Alongside our station is a telephone wire,
it doesn’t look very important but it serves a rather special purpose, to
connect us, and the remote VHF aerial on Nine
Barrow Down to the Ops Room.
That’ll be the super high power aerial that covers most of the south coast.
The relevance of this information may become apparent….
Last night was a Kit Night or ‘not another
kit night’ as the lads call it – every month without fail; yes its mundane but
the kit needs checking and signing for – every single bit of kit down to the
last karabiner and there’s 36 of them.
So last night we decided to liven it up
with a new station feature ‘The Dirty Thirty’ – The aim of Dirty30 is to
provide a 30 minute training session where everyone gets their hands dirty. But
this training session has a difference.
The difference being the team members are
in direct in competition with each other – the loser gets to run the next
Dirty30 training session the following month. No one wants to be the loser.
It’s a way of training, having fun, motivating and giving others the chance to
lead training. – What’s not to like !
Last nights task was throwing rescue lines. The lads warmed up on the lights
We adjourned to the car park to throw the Perry Rescue Line and two other
throw lines that we have. Six grow men standing in the cold throwing bags at a
traffic cone… in the dark. The risk assessment was that there were no power
lines , no cars, the neighbours cat was indoors and the absolute worst someone could do would be to let go of
the bag too early and hit a team mate – not a danger – just funny. There was a
telephone cable to the left of us but there was no way on earth that anyone
would be so incompetent to hit that, I mean you couldn’t hit the telephone line
even if you tried. (I hope I’m not telegraphing what’s about to happen).

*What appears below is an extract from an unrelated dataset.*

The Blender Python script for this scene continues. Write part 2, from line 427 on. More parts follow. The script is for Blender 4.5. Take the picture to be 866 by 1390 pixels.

Now we are not a supportive ‘everyone wins - prizes for all’ outfit, basically if you come last you’re going to get mercilessly mocked until another opportunity comes along to mock someone else in team.
Now we are not a supportive ‘everyone wins - prizes for all’ outfit, basically if you come last you’re going to get mercilessly mocked until another opportunity comes along to mock someone else in team.
Let the tossing commence – and it did.
Brian was in early with a good throw, followed by Lee and Roger Roger, all
landing close to target Nick then spoilt things by throwing his into the tarmac
and conceded that he might be the loser .
Ian and Gareth had competent, quality throws….. but you’d expect that of
the management :-). I don’t want to bang on about it but, they were rather good throws.
Round two of training the throwing
completion saw a stinker of a throw from Ian , while Nick managed to redeem
himself with quality effort; at this point the smart money was on Ian coming
bottom of the leader board and leading the raining. Roger Roger and Lee threw well, and Brain,
well Brian was sublime.
Most people in Nick’s position would have
settled for a place ‘mid table’ but Nick wanted to prove he was a better tosser
than Brian. To be fair this is a challenge as everyone on station always
remarks at Brian being the top tosser.
Nick took position, settled himself, took
aim – I’m not sure what at – and ‘launched’ the Perry Rescue Line..….
It would be fair to say there was an
anxious moment as we saw the trajectory of the line –sharp intake of breath - towards the neighbor’s shed..... !
It looked bad….but luckily for Nick there
was an important telecommunications line to save his blushes. Nick provided a
quick bow to acknowledge his effort - and we all clapped in an enthusiastically sarcastic supportive manner.
Nick will be running the Dirty30 next month.
– he’s says its going to be a cross country race!